Watching this page proved to be useful: on 21 June, at about 10 pm, I discovered that the upstream/downstream margins had deteriorated to only 6 dB upstream, which also caused the upstream transmission rate to diminish from 256 kb/s to 160 kb/s. Here's a time line:
Later got a call back from Adrienne of Call Australia, who said that she would raise a fault and send me email. I didn't hear back from her.
Calls to both Telstra and Call Australia brought the information that they were working on “rehabilitating” the lines, and that they estimated to be complete at 1900 this evening.
Went into town In the afternoon,and saw the linesmen on the way, not far from the location of the last fault. They confirmed that the line was between two other sections that had already been replaced. Why can't Telstra just replace the whole thing?
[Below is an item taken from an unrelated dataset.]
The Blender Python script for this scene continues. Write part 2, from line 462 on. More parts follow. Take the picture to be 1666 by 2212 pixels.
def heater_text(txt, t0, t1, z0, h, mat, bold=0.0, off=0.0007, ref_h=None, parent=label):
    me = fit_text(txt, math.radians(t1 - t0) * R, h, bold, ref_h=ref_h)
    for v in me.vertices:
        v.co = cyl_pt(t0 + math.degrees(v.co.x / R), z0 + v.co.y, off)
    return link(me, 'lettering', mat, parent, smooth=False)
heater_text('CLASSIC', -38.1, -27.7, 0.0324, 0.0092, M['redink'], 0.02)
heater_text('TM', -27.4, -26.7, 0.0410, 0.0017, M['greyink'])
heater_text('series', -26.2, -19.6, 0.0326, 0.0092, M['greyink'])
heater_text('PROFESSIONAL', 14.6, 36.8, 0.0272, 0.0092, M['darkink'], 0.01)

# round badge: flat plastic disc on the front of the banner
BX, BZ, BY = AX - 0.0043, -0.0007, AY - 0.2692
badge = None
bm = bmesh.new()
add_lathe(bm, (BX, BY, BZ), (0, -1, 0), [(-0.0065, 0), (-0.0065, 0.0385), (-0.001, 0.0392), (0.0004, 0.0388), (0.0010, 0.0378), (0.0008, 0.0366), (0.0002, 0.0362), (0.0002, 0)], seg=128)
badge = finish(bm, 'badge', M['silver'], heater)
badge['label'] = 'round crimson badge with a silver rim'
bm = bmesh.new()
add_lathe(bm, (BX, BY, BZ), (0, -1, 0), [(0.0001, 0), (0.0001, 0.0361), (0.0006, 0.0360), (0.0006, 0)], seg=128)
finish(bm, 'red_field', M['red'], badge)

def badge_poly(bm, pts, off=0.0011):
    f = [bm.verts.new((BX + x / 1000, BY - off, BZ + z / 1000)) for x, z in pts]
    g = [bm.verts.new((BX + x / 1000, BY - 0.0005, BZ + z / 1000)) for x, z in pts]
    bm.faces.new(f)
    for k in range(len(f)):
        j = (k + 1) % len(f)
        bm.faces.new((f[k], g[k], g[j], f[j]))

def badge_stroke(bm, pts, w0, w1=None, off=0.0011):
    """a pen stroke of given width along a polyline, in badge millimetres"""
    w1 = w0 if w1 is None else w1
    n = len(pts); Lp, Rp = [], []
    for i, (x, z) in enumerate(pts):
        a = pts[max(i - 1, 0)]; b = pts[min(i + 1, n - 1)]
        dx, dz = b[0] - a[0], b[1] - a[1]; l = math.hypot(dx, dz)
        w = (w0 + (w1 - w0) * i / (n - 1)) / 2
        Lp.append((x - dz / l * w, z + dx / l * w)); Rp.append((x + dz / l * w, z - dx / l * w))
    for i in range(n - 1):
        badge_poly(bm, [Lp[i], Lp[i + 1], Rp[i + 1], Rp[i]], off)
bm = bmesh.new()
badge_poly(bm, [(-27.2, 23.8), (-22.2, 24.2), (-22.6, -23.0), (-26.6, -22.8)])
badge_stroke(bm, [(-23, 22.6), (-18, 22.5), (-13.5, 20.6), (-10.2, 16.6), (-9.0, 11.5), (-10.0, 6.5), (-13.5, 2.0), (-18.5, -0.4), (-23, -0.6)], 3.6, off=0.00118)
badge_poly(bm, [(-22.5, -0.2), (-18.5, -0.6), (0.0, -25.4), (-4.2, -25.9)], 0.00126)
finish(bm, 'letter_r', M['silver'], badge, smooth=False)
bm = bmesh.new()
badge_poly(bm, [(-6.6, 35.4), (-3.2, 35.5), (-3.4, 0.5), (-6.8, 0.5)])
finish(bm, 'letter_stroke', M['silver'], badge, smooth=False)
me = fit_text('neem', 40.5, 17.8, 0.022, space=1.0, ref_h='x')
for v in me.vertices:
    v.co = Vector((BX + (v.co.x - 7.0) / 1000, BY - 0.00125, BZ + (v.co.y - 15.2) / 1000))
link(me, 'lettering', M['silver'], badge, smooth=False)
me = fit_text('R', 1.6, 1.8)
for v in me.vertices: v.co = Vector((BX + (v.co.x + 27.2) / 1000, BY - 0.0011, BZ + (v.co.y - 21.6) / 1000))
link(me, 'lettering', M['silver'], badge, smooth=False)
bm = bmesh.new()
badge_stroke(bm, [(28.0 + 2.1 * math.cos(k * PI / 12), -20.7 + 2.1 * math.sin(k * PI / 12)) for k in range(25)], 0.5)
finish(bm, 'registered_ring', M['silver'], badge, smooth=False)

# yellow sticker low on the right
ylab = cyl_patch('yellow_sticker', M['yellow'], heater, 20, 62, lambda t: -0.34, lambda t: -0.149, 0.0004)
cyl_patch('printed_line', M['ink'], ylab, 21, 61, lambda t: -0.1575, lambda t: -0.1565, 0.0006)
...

They were waiting for a digger, and they were still confident to have things finished by this evening. On the way back, though, at 1730, there was no sign of the linesmen, no sign of digging, and no dial tone on the phone. So, once again, they have not honoured their Customer Service Guarantee. On the other hand, the DSL line (not covered by the guarantee) was still working, and since 8 am today the margins are better—maybe because of the lack of other traffic. I wonder if they work without DC voltage on the line.
At 9:45, even the ADSL line died. Prepared to go into town and do something else, but to my surprise it came back again at 11:10:
Obviously that was the time they needed to actually splice the cable. When it came back, the margin values were back to normal, but it only took 15 minutes for the downstream margin to drop by 5 dB. I wonder what caused that. Went and had a talk to the linesmen, but of course they didn't know either.